## Provided data
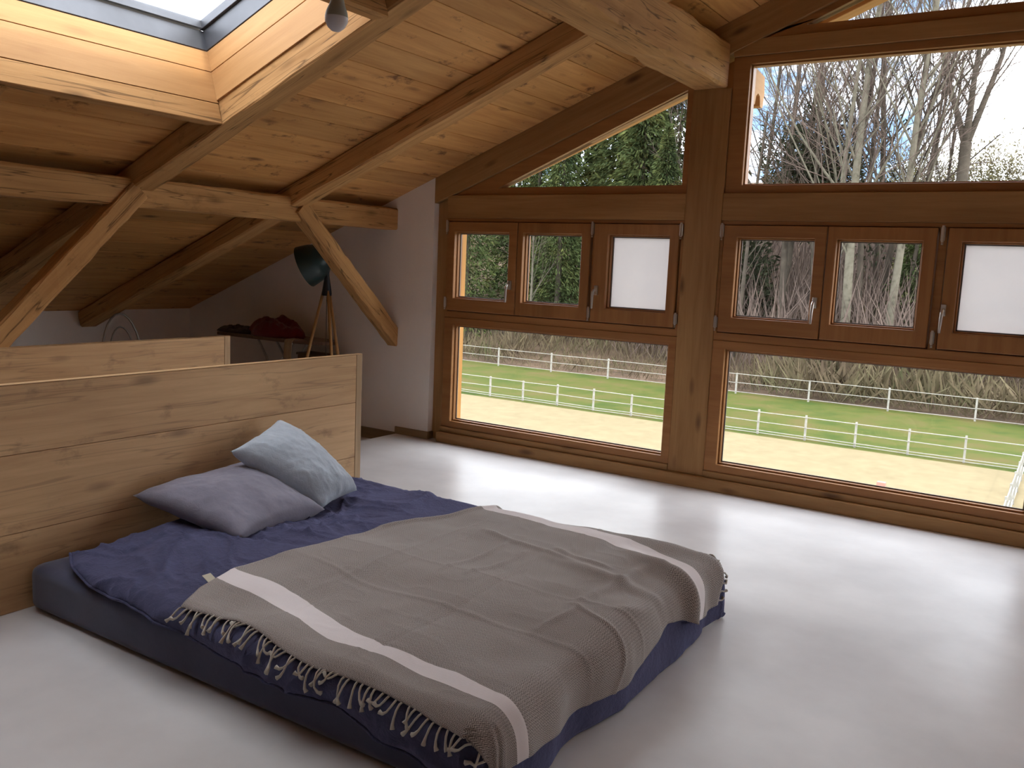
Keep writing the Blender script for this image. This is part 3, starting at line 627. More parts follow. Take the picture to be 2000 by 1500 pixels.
def tassel(px, py, u, v, du, dv_, ln, r_):
    pts = []; rad = []; k = 6; ang = math.atan2(dv_, du)+r_.uniform(-.7, .7); curl = r_.uniform(-1.6, 1.6); uu, vv = u, v
    for i in range(k):
        x, y, z = drape(np.array(uu), np.array(vv), off=.032)
        pts.append((float(x), float(y), float(z)+(.004*math.sin(i*1.3)))); rad.append(.0036); st_ = ln/k
        uu += math.cos(ang)*st_; vv += math.sin(ang)*st_; ang += curl/k*1.5
    rad[-2] = .0052; rad[-1] = .0078
    mb = MB(); mb.tube(pts, rad, 5); return mb
rt = random.Random(3)
for i in range(54):
    a = .004+.99*i/53; ia = min(na-1, int(a*(na-1))); u, v = float(U[ia, 0]), float(V[ia, 0])
    tassel(0, 0, u, v+.004, -.25, -1, rt.uniform(.055, .085), rt).build('tassel', 'cord', th, smooth=True)
for i in range(40):
    a = .02+.97*i/39; ia = min(na-1, int(a*(na-1))); u, v = float(U[ia, -1]), float(V[ia, -1])
    tassel(0, 0, u, v-.004, .2, 1, rt.uniform(.05, .075), rt).build('tassel', 'cord', th, smooth=True)
mb = MB(); q = (float(X[0, 19]), float(Y[0, 19]), float(Z[0, 19]))
mb.hexa([(q[0]-.035, q[1]-.018, q[2]+.012), (q[0]+.004, q[1]-.02, q[2]-.004), (q[0]+.004, q[1]+.018, q[2]-.004), (q[0]-.035, q[1]+.02, q[2]+.012),
         (q[0]-.035, q[1]-.018, q[2]+.014), (q[0]+.004, q[1]-.02, q[2]-.002), (q[0]+.004, q[1]+.018, q[2]-.002), (q[0]-.035, q[1]+.02, q[2]+.014)])
mb.build('care_tag', 'tag', th)

# pillows -------------------------------------------------------------
def pillow(name, cs, T, m, label, seed, up=None, sag=0., ears=()):
    """cs: four corners in order; T thickness; bilinear patch bulged both ways"""
    cs = [Vector(c) for c in cs]; n_ = 46; top = []; nrm = (cs[2]-cs[0]).cross(cs[3]-cs[1]).normalized()
    if up is not None and nrm.dot(Vector(up)) < 0: nrm = -nrm
    v = []; f = []
    g = np.linspace(-1, 1, n_)
    def pt(s, t_, sg):
        ss = s*(1-.07*(1-t_*t_)); tt = t_*(1-.07*(1-s*s)); a, b_ = (ss+1)/2, (tt+1)/2
        q = cs[0]*(1-a)*(1-b_)+cs[1]*a*(1-b_)+cs[2]*a*b_+cs[3]*(1-a)*b_
        h = max(0, (1-s**2)*(1-t_**2))**.42*T/2
        ed = min(1, 4*(1-max(abs(s), abs(t_))))
        wr = float(.010*vnoise(s*2.2+seed, t_*2.2, seed)+.006*ridge(s*3+t_*2+seed, t_*3-s, seed+1, 4)+.004*ridge(s*7+seed, t_*7, seed+2, 3)+.0025*ridge(s*14+seed, t_*12, seed+3, 2))
        e_ = float(vnoise(s*5+seed, t_*5, seed+7))*.010
        q = q+nrm*(sg*(h+wr*ed*(1 if sg > 0 else .6))+e_*(1-ed))
        return q
    for sg in (1, -1):
        for s in g:
            for t_ in g: v.append(tuple(pt(float(s), float(t_), sg)))
    def I(k, i, j): return k*n_*n_+i*n_+j
    for i in range(n_-1):
        for j in range(n_-1):
            f.append((I(0, i, j), I(0, i+1, j), I(0, i+1, j+1), I(0, i, j+1))); f.append((I(1, i, j), I(1, i, j+1), I(1, i+1, j+1), I(1, i+1, j)))
    o = pyd(name, v, f, None, None, True)
    bm = bmesh.new(); bm.from_mesh(o.data); bmesh.ops.remove_doubles(bm, verts=bm.verts, dist=.0012); bmesh.ops.recalc_face_normals(bm, faces=bm.faces); bm.to_mesh(o.data); bm.free()
    o.data.polygons.foreach_set('use_smooth', [True]*len(o.data.polygons)); o.data.materials.append(M[m])
    tag(o, label, 'pillow'); return o
pillow('pillow', [(-3.50, 2.33, .40), (-2.93, 2.46, .285), (-2.99, 3.02, .275), (-3.50, 2.98, .44)], .20, 'mauve', 'grey-violet linen pillow leaning low against the headboard', 2, up=(0, 0, 1))
pillow('pillow', [(-3.36, 2.76, .56), (-3.47, 3.16, .65), (-3.06, 3.33, .31), (-3.02, 3.03, .275)], .25, 'paleblue', 'pale blue-grey pillow tilted on edge, resting on the grey-violet pillow', 5, up=(1, -.6, .5))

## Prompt
Without the pictures, retype the whole of the material above exactly.

## Response below
Keep writing the Blender script for this image. This is part 3, starting at line 627. More parts follow. Take the picture to be 2000 by 1500 pixels.
def tassel(px, py, u, v, du, dv_, ln, r_):
    pts = []; rad = []; k = 6; ang = math.atan2(dv_, du)+r_.uniform(-.7, .7); curl = r_.uniform(-1.6, 1.6); uu, vv = u, v
    for i in range(k):
        x, y, z = drape(np.array(uu), np.array(vv), off=.032)
        pts.append((float(x), float(y), float(z)+(.004*math.sin(i*1.3)))); rad.append(.0036); st_ = ln/k
        uu += math.cos(ang)*st_; vv += math.sin(ang)*st_; ang += curl/k*1.5
    rad[-2] = .0052; rad[-1] = .0078
    mb = MB(); mb.tube(pts, rad, 5); return mb
rt = random.Random(3)
for i in range(54):
    a = .004+.99*i/53; ia = min(na-1, int(a*(na-1))); u, v = float(U[ia, 0]), float(V[ia, 0])
    tassel(0, 0, u, v+.004, -.25, -1, rt.uniform(.055, .085), rt).build('tassel', 'cord', th, smooth=True)
for i in range(40):
    a = .02+.97*i/39; ia = min(na-1, int(a*(na-1))); u, v = float(U[ia, -1]), float(V[ia, -1])
    tassel(0, 0, u, v-.004, .2, 1, rt.uniform(.05, .075), rt).build('tassel', 'cord', th, smooth=True)
mb = MB(); q = (float(X[0, 19]), float(Y[0, 19]), float(Z[0, 19]))
mb.hexa([(q[0]-.035, q[1]-.018, q[2]+.012), (q[0]+.004, q[1]-.02, q[2]-.004), (q[0]+.004, q[1]+.018, q[2]-.004), (q[0]-.035, q[1]+.02, q[2]+.012),
         (q[0]-.035, q[1]-.018, q[2]+.014), (q[0]+.004, q[1]-.02, q[2]-.002), (q[0]+.004, q[1]+.018, q[2]-.002), (q[0]-.035, q[1]+.02, q[2]+.014)])
mb.build('care_tag', 'tag', th)

# pillows -------------------------------------------------------------
def pillow(name, cs, T, m, label, seed, up=None, sag=0., ears=()):
    """cs: four corners in order; T thickness; bilinear patch bulged both ways"""
    cs = [Vector(c) for c in cs]; n_ = 46; top = []; nrm = (cs[2]-cs[0]).cross(cs[3]-cs[1]).normalized()
    if up is not None and nrm.dot(Vector(up)) < 0: nrm = -nrm
    v = []; f = []
    g = np.linspace(-1, 1, n_)
    def pt(s, t_, sg):
        ss = s*(1-.07*(1-t_*t_)); tt = t_*(1-.07*(1-s*s)); a, b_ = (ss+1)/2, (tt+1)/2
        q = cs[0]*(1-a)*(1-b_)+cs[1]*a*(1-b_)+cs[2]*a*b_+cs[3]*(1-a)*b_
        h = max(0, (1-s**2)*(1-t_**2))**.42*T/2
        ed = min(1, 4*(1-max(abs(s), abs(t_))))
        wr = float(.010*vnoise(s*2.2+seed, t_*2.2, seed)+.006*ridge(s*3+t_*2+seed, t_*3-s, seed+1, 4)+.004*ridge(s*7+seed, t_*7, seed+2, 3)+.0025*ridge(s*14+seed, t_*12, seed+3, 2))
        e_ = float(vnoise(s*5+seed, t_*5, seed+7))*.010
        q = q+nrm*(sg*(h+wr*ed*(1 if sg > 0 else .6))+e_*(1-ed))
        return q
    for sg in (1, -1):
        for s in g:
            for t_ in g: v.append(tuple(pt(float(s), float(t_), sg)))
    def I(k, i, j): return k*n_*n_+i*n_+j
    for i in range(n_-1):
        for j in range(n_-1):
            f.append((I(0, i, j), I(0, i+1, j), I(0, i+1, j+1), I(0, i, j+1))); f.append((I(1, i, j), I(1, i, j+1), I(1, i+1, j+1), I(1, i+1, j)))
    o = pyd(name, v, f, None, None, True)
    bm = bmesh.new(); bm.from_mesh(o.data); bmesh.ops.remove_doubles(bm, verts=bm.verts, dist=.0012); bmesh.ops.recalc_face_normals(bm, faces=bm.faces); bm.to_mesh(o.data); bm.free()
    o.data.polygons.foreach_set('use_smooth', [True]*len(o.data.polygons)); o.data.materials.append(M[m])
    tag(o, label, 'pillow'); return o
pillow('pillow', [(-3.50, 2.33, .40), (-2.93, 2.46, .285), (-2.99, 3.02, .275), (-3.50, 2.98, .44)], .20, 'mauve', 'grey-violet linen pillow leaning low against the headboard', 2, up=(0, 0, 1))
pillow('pillow', [(-3.36, 2.76, .56), (-3.47, 3.16, .65), (-3.06, 3.33, .31), (-3.02, 3.03, .275)], .25, 'paleblue', 'pale blue-grey pillow tilted on edge, resting on the grey-violet pillow', 5, up=(1, -.6, .5))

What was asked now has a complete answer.